Miami: The Redhawks have a number of hurdles to get over before they would be accepted in the WCHA. First, as mentioned last week, their brand new arena, while awesome, would be the smallest in the WCHA. Second, Ohio stretches the footprint more than Indiana. Third, they don't have the "name" that Notre Dame has. And finally, the WCHA isn't going to be keen to rip both Notre Dame and Miami out of the CCHA (given that they probably wouldn't take Miami without the Irish leaving too - the CCHA minus just the Big Ten schools could probably hack it, but that seems fairly unlikely), since that would not be in the best interest of college hockey as a whole as it would only make the CCHA's situation all the more dire.

Northern Michigan: Another former WCHA program that could potentially come calling again.
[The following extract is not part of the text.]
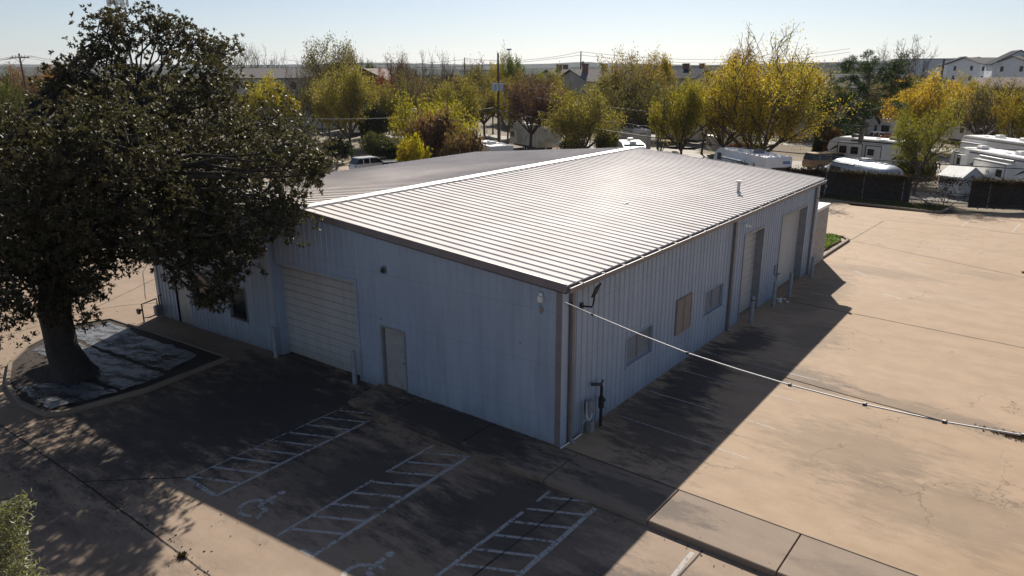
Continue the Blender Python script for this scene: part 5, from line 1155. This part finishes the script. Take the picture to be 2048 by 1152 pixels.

The Wildcats at least have this going for them - of the remaining CCHA teams, they'd probably have the best shot at getting in by far, but that's not really saying much.

It's worth noting here that the WCHA, now that they've brought in Bemidji State and Nebraska-Omaha, have established a pretty firm foothold on college hockey west of the Mississippi. If any major schools from the region - from the soon to be Pac-12, for instance - were to start a varsity program, the WCHA would in practical terms get the right of first refusal (minus, of course, the Big Ten's Nebraska-Lincoln).